A complicare i fatti si sono messi anche i “fedeli”
traspositori dei grafemi fenici: in certi libri i grafemi sono chiaramente
alterati rispetto a quelli lapidei. Ad esempio, l’osservazione diretta della
riga sesta della lapide fa capire con sicurezza che ci sono 6 lettere e non 7.
Quindi la settima lettera, inserita in GES 614, è da espungere perché
nella lapide manca.
Quanto ai traslatori delle singole lettere dal fenicio
al latino, essi hanno avuto forse moderate difficoltà dal fatto che alcune
lettere fenicie si prestano a mutare significato secondo l’inclinazione. E quindi
non gli faccio colpa per aver proposto come D una R (riga sette,
lettera 6). Forse l’inclinazione della lettera induceva al dubbio, ma ritengo
che non dovevano procedere alla cieca sibbene, con un pizzico di senso comune,
e nonostante le (rare) incertezze del lapicida, dovevano anzitutto aiutarsi col
dizionario fenicio per capire a fondo le intenzioni del lapicida medesimo e la
correttezza lessicale dell’enunciato.
La lezione che si trae dalla lettera M di riga 4
si presta a qualche perplessità da parte degli studiosi. Per la M di riga 8 non
intendo aggiungere la mia alle altrui perplessità.
In ogni modo, e tutto sommato, l’intero testo fenicio
non è la palestra di difficoltà che qualcuno ha voluto accreditare, e con
l’aiuto del dizionario fenicio (coadiuvato da quello ugaritico) il testo può
essere tradotto con sicurezza e senza sbavature. Ciononostante, non tutti hanno
azzeccato.
Nonostante che le difficoltà fossero facilmente
sormontabili, sembra proprio che la traduzione sia stata intrapresa più per
dovere che per passione. Certi altri studiosi, nella presunzione di dare una
datazione precisa del testo (e dell’alfabeto che lo sottende), hanno persino
dimenticato d’inserire alcune lettere nell’alfabetario ricavabile dalla Stele
(vedi ad esempio Giovanni Garbini apud Moscati F 110).

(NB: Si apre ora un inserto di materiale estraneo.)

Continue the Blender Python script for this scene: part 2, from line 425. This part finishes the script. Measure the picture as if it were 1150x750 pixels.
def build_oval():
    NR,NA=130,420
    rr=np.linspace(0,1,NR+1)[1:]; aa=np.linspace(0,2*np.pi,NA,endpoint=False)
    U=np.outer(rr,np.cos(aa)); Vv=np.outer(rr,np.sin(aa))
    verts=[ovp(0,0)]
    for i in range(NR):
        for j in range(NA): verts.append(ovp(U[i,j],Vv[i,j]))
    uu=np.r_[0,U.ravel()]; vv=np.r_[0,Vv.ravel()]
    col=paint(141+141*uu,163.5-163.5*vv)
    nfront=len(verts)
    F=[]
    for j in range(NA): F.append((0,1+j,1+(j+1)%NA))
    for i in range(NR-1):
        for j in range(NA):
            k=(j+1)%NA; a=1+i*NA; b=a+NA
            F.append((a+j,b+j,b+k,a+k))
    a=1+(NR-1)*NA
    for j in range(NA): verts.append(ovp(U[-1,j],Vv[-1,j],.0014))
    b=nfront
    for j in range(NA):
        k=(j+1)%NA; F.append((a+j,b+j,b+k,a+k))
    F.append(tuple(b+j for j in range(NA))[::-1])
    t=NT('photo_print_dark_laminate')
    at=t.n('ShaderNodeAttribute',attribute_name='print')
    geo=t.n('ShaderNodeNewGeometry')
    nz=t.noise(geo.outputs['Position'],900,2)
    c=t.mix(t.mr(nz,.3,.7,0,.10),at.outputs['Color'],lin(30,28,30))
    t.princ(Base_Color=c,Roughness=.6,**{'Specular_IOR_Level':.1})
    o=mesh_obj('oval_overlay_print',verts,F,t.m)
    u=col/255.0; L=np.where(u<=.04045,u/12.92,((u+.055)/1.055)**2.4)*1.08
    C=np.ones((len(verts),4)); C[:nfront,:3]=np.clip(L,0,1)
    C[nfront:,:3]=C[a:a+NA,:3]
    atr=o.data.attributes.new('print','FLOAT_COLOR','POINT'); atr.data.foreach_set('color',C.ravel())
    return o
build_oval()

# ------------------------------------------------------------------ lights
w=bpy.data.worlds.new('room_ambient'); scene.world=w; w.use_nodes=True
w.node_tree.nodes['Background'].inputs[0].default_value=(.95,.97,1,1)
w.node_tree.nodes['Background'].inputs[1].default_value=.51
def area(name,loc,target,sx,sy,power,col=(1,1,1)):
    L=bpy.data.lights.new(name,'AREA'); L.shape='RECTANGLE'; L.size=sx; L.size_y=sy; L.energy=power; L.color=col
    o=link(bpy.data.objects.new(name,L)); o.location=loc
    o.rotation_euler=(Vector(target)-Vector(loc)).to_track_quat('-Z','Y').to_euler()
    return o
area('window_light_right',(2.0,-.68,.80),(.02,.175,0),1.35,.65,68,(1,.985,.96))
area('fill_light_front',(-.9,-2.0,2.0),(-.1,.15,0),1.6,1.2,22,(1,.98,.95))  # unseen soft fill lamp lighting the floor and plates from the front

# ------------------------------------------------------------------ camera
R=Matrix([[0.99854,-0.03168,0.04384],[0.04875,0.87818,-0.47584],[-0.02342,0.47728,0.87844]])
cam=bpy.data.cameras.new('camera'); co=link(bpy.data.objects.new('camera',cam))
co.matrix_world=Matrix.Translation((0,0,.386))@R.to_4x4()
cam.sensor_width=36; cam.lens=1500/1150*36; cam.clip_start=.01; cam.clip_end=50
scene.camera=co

Alle indecisioni ed agli errori dei traduttori va
assegnato un “prima” e un “dopo”, la cui linea divisoria è il 1980, l’anno
della pubblicazione del Diccionario Fenicio di Fuentes
Estanol. Qualsiasi fallo precedente va perdonato a causa dell’assenza di uno
strumento essenziale. Se vogliamo, possiamo perdonare anche gli errori compiuti
sino al 1996, allorché la pubblicazione del Diccionario de la Lengua
Ugaritica (Del Olmo Lete-Sanmartin) consentì di rimpolpare il magro apparato
lessicale di Fuentes Estanol.
Quindi dal totale dei trentadue tentativi posso
espungere la massima parte dei volenterosi, compreso il mio maestro Giovanni
Semerano, il quale ci tentò nel 1984, sbagliando proprio tutto.
Perdono parimenti l’interpretazione del Moore-Cross
nel 1984, avvenuta quattro anni dopo la pubblicazione del Dizionario Fenicio.
La sua traduzione – cui attinge anche Ferruccio Barrecca (CFPS) – è la
seguente: btršš (…a Tarsis) wgrš h’ (ed egli li condusse fuori)
bšrdn š (tra i Sardi) lm h’ šl (egli è adesso in pace)
m sb’ (ed il suo esercito è in pace) mlktn bn (Milkaton,
figlio di) šbn ngd (Subna, generale) lpmy (di re Pumay: ossia
Pigmalione).
Tralascio di registrare le quattordici versioni
post-Moore, dalle quali però non evito di trarre scandalo per la superficialità
dei ricercatori, i quali si sono perfino dimenticati, candidamente, la tecnica
delle epigrafi dedicatorie imparata sui banchi dell’Università. Non gli sarebbe
stato difficile trovare la giusta traduzione, se avessero ripassato quella
tecnica e poi avessero sfogliato i dizionari fenicio ed ugaritico, dai quali si
estrae senza difficoltà un testo lineare, pulito, inappuntabile.